De facto na primeira metade do século XV, a família de Branca Colón aparece associada à confraria de São João que agrupava carpinteiros, tanoeiros e pedreiros, ofícios de cariz acentuadamente manual. Atendendo aos casamentos de certos elementos femininos do clã – com mareantes e marinheiros da vila -, pode intuir-se a prática das artes de mar por algum dos varões. Contudo na metade final da centúria já é possível documentar mareantes e pequenos armadores de apelido “Colón”, o que não evita que a família pertencesse ao vasto grupo que via negado o acesso à oligarquia do concelho.[4]
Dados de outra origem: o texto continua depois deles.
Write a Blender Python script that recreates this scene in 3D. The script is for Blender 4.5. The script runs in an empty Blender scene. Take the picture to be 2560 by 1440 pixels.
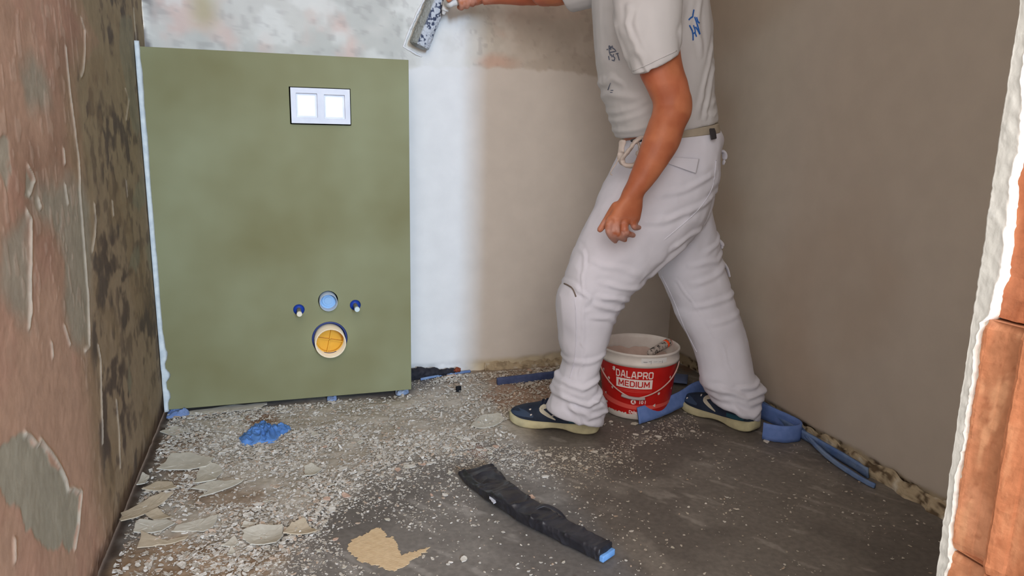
import bpy, bmesh, math, random
import numpy as np
from mathutils import Vector, Matrix
from mathutils.bvhtree import BVHTree

# ------------------------------------------------------------------ camera
cd = bpy.data.cameras.new('camera'); cam = bpy.data.objects.new('camera', cd)
bpy.context.collection.objects.link(cam)
cd.sensor_fit = 'HORIZONTAL'; cd.sensor_width = 36.0
cd.lens = 36.0*1822.72/2560.0
cd.clip_start = 0.02
_r = ((0.954262,-0.298302,0.020010),(-0.042242,-0.200784,-0.978724),(0.295973,0.933114,-0.204202))
_m = Matrix(((_r[0][0],-_r[1][0],-_r[2][0]),(_r[0][1],-_r[1][1],-_r[2][1]),(_r[0][2],-_r[1][2],-_r[2][2]))).to_4x4()
_m.translation = (0.0,-2.40084,0.8907)
cam.matrix_world = _m
bpy.context.scene.camera = cam
# ------------------------------------------------------------------ light
sc = bpy.context.scene
sc.view_settings.view_transform = 'Standard'; sc.view_settings.look = 'None'
sc.view_settings.gamma = 1.0; sc.view_settings.use_curve_mapping = False
sc.view_settings.exposure = 0.40
w = bpy.data.worlds.new('daylight'); sc.world = w; w.use_nodes = True
bg = w.node_tree.nodes['Background']; bg.inputs[0].default_value = (1.0,0.93,0.87,1); bg.inputs[1].default_value = 1.45

def area(name, loc, target, sx, sy, power, col):
    l = bpy.data.lights.new(name,'AREA'); l.shape = 'RECTANGLE'; l.size = sx; l.size_y = sy
    l.energy = power; l.color = col
    o = bpy.data.objects.new(name,l); bpy.context.collection.objects.link(o)
    o.location = loc
    o.rotation_euler = (Vector(target)-Vector(loc)).to_track_quat('-Z','Y').to_euler()
    return o
area('window_daylight',(0.775,-7.6,2.1),(0.3,0.2,0.6),0.30,1.3,270,(0.50,0.72,1.0))
area('ambient_fill',(-0.1,-3.9,2.0),(0.5,0.0,0.6),1.6,1.6,30,(1.0,0.90,0.85))  # added warm fill lamp behind the camera, lifts the room's ambient level

# ------------------------------------------------------------------ helpers
COL = bpy.context.collection
rng = random.Random(7); nr = np.random.RandomState(5)
def tag(o, label=None, cat=None, group=None, kind=None):
    if label: o['label'] = label
    if cat: o['category'] = cat
    if group: o['group'] = group
    if kind: o['kind'] = kind
    return o
def empty(name, loc, label, cat, group=None):
    o = bpy.data.objects.new(name,None); COL.objects.link(o); o.location = loc; o.empty_display_size=.05
    return tag(o,label,cat,group)
def base_of(p):
    # geometry is written in world coordinates: children undo the offset of their top-level thing
    return Vector(p.location) if p.parent is None else Vector((0,0,0))
def single(name, me, m, label, cat, group=None, smooth=True, kind=None):
    A = co(me); c = np.array([(A[:,0].min()+A[:,0].max())/2,(A[:,1].min()+A[:,1].max())/2,A[:,2].min()])
    setco(me,A-c); o = add(name,me,m,None,smooth); o.location = c
    return tag(o,label,cat,group,kind)
def add(name, me, m=None, parent=None, smooth=True, label=None):
    o = bpy.data.objects.new(name,me); COL.objects.link(o)
    if m is not None:
        me.materials.clear(); me.materials.append(m)
    if parent is not None:
        o.parent = parent
        o.matrix_parent_inverse = Matrix.Translation(-base_of(parent))
    if smooth is not None:
        me.polygons.foreach_set('use_smooth',[bool(smooth)]*len(me.polygons))
    if label: o['label'] = label
    return o
def mesh(verts, faces):
    me = bpy.data.meshes.new('m'); me.from_pydata([tuple(map(float,v)) for v in verts],[],faces); me.update(); return me
def grid_mesh(P, nu, nv, flip=False):
    """P (nu*nv,3) row-major"""
    i = np.arange((nu-1)*(nv-1)); a = (i//(nv-1))*nv+(i%(nv-1))
    f = np.stack([a,a+1,a+nv+1,a+nv],1)
    if flip: f = f[:,::-1]
    me = bpy.data.meshes.new('g')
    me.vertices.add(len(P)); me.vertices.foreach_set('co',P.astype(np.float32).ravel())
    me.loops.add(f.size); me.loops.foreach_set('vertex_index',f.astype(np.int32).ravel())
    me.polygons.add(len(f)); me.polygons.foreach_set('loop_start',(np.arange(len(f))*4).astype(np.int32))
    me.update(calc_edges=True); me.validate(); return me
def set_col(me, C, name='Col'):
    a = me.color_attributes.new(name,'FLOAT_COLOR','POINT')
    C = np.concatenate([np.clip(C,0,1),np.ones((len(C),1))],1); a.data.foreach_set('color',C.astype(np.float32).ravel())
def co(me):
    a = np.empty(len(me.vertices)*3,np.float32); me.vertices.foreach_get('co',a); return a.reshape(-1,3).astype(float)
def setco(me,a):
    me.vertices.foreach_set('co',a.astype(np.float32).ravel()); me.update()
def srgb(r,g,b):
    return np.array([((c/255+.055)/1.055)**2.4 if c>10 else c/255/12.92 for c in (r,g,b)])
def vn(p, seed=0):
    p = np.asarray(p,float); i = np.floor(p).astype(np.int64); f = p-i; u = f*f*f*(f*(f*6-15)+10)
    def h(dx,dy,dz):
        n = (i[:,0]+dx)*73856093 ^ (i[:,1]+dy)*19349663 ^ (i[:,2]+dz)*83492791 ^ (seed*2654435)
        n = (n ^ (n>>13))*1274126177 & 0x7fffffff; n = (n ^ (n>>15))*2246822519 & 0x7fffffff
        return ((n ^ (n>>11)) & 0xffffff)/float(0xffffff)*2-1
    l = lambda a,b,t: a+(b-a)*t
    x00=l(h(0,0,0),h(1,0,0),u[:,0]); x10=l(h(0,1,0),h(1,1,0),u[:,0]); x01=l(h(0,0,1),h(1,0,1),u[:,0]); x11=l(h(0,1,1),h(1,1,1),u[:,0])
    return l(l(x00,x10,u[:,1]),l(x01,x11,u[:,1]),u[:,2])
def fbm(p, s=1., o=4, seed=0):
    p = np.asarray(p,float)*s; r = 0; a = 1; t = 0
    for k in range(o):
        r = r+a*vn(p+17.3*k,seed+k); t += a; a *= .5; p = p*2.03
    return r/t*1.6
def ss(a,b,x):
    t = np.clip((x-a)/(b-a),0,1); return t*t*(3-2*t)
def sdpoly(P, poly):
    """signed distance, negative inside; P (N,2)"""
    v = np.array(poly); d = np.full(len(P),1e9); s = np.ones(len(P)); n = len(v); j = n-1
    for i in range(n):
        e = v[j]-v[i]; ww = P-v[i]
        t = np.clip((ww@e)/max(e@e,1e-12),0,1); b = ww-t[:,None]*e
        d = np.minimum(d,(b*b).sum(1))
        c1 = P[:,1]>=v[i][1]; c2 = P[:,1]<v[j][1]; c3 = e[0]*ww[:,1]>e[1]*ww[:,0]
        fl = (c1&c2&c3)|(~c1&~c2&~c3); s[fl] *= -1; j = i
    return s*np.sqrt(d)
def dline(P, pl):
    d = np.full(len(P),1e9); v = np.array(pl)
    for a,b in zip(v[:-1],v[1:]):
        e = b-a; ww = P-a; t = np.clip((ww@e)/max(e@e,1e-12),0,1); q = ww-t[:,None]*e
        d = np.minimum(d,np.sqrt((q*q).sum(1)))
    return d
# ---- materials
def mat(name, col, col2=None, scale=8., rough=.7, bump=0., bscale=60., attr=False, detail=4, spec=.3, metal=0., contrast=(.35,.65), bumpd=.004, sss=0., wave=None):
    m = bpy.data.materials.new(name); m.use_nodes = True; nt = m.node_tree; N = nt.nodes; L = nt.links
    b = N['Principled BSDF']; b.inputs['Roughness'].default_value = rough
    b.inputs['Specular IOR Level'].default_value = spec; b.inputs['Metallic'].default_value = metal
    tc = N.new('ShaderNodeTexCoord')
    src = None
    if attr:
        a = N.new('ShaderNodeAttribute'); a.attribute_name = 'Col'; src = a.outputs['Color']
    if col2 is not None:
        nz = N.new('ShaderNodeTexNoise'); nz.inputs['Scale'].default_value = scale; nz.inputs['Detail'].default_value = detail
        L.new(tc.outputs['Object'],nz.inputs['Vector'])
        r = N.new('ShaderNodeValToRGB'); r.color_ramp.elements[0].position = contrast[0]; r.color_ramp.elements[1].position = contrast[1]
        r.color_ramp.elements[0].color = (*col,1); r.color_ramp.elements[1].color = (*col2,1)
        L.new(nz.outputs['Fac'],r.inputs['Fac'])
        if src is not None:
            mx = N.new('ShaderNodeMix'); mx.data_type = 'RGBA'; mx.blend_type = 'MULTIPLY'; mx.inputs[0].default_value = 1
            L.new(src,mx.inputs[6]); L.new(r.outputs['Color'],mx.inputs[7]); src = mx.outputs[2]
        else: src = r.outputs['Color']
    if src is not None: L.new(src,b.inputs['Base Color'])
    else: b.inputs['Base Color'].default_value = (*col,1)
    if bump>0:
        n2 = N.new('ShaderNodeTexNoise'); n2.inputs['Scale'].default_value = bscale; n2.inputs['Detail'].default_value = 5
        L.new(tc.outputs['Object'],n2.inputs['Vector'])
        bp = N.new('ShaderNodeBump'); bp.inputs['Strength'].default_value = bump; bp.inputs['Distance'].default_value = bumpd
        L.new(n2.outputs['Fac'],bp.inputs['Height']); L.new(bp.outputs['Normal'],b.inputs['Normal'])
    if sss>0:
        b.inputs['Subsurface Weight'].default_value = sss; b.inputs['Subsurface Radius'].default_value = (.01,.004,.002)
    return m
G = lambda r,g,b: tuple(srgb(r,g,b))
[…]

Definindo-se então “Soutelo” como indicador de progénie, estima-se “Gonçalves” como patronímico, pois foi usado por João e Constança, dois dos filhos referenciados do casal Soutelo-Colón. Atreveu-se Philippot neste particular, ao relacioná-los com os “Gonçalves Soutelo”, uma linhagem de pequena nobreza terra-tenente que proliferava na região a sul de Ourense. Esticou um pouco mais a corda, na ânsia de invocar o parentesco destes com a condessa de Santa Marta[5], procurando cumprir as premissas do já referido texto de Vasco da Ponte[6]. No entanto o bom senso é, neste caso, demolidor, não se podendo aceitar, à luz da época, que o modesto alfaiate Soutelo fosse oriundo da mesma cepa de Nuno, “senhor da terra de Molgas e regedor de Allariz”, ou de D. Sancha, “senhora de Sandim, Xocin e Vilariño”.

João Gonçalves – o outro irmão do conde de Caminha

Estará porventura eivada de atrevimento semelhante – ou não -, a introdução neste ponto de um outro João Gonçalves, há séculos referenciado em Portugal, como familiar próximo de D. Pedro Álvares, conde de Caminha. O mais antigo documento em que é citado, acrescido dos apelidos “de Miranda” e “Soutomaior”, remonta ao ano de 1561. Trata-se de uma carta de brasão de armas concedida a Diogo de Sá, filho de Fernão de Sá Soutomaior, morador em Coimbra, e neto daquele primeiro e de sua legítima esposa D. Filipa de Sá “das geracõns e linhagens dos soutomaiores e saas que nestes Reinos sam fidalguos de cota darmas”.[7]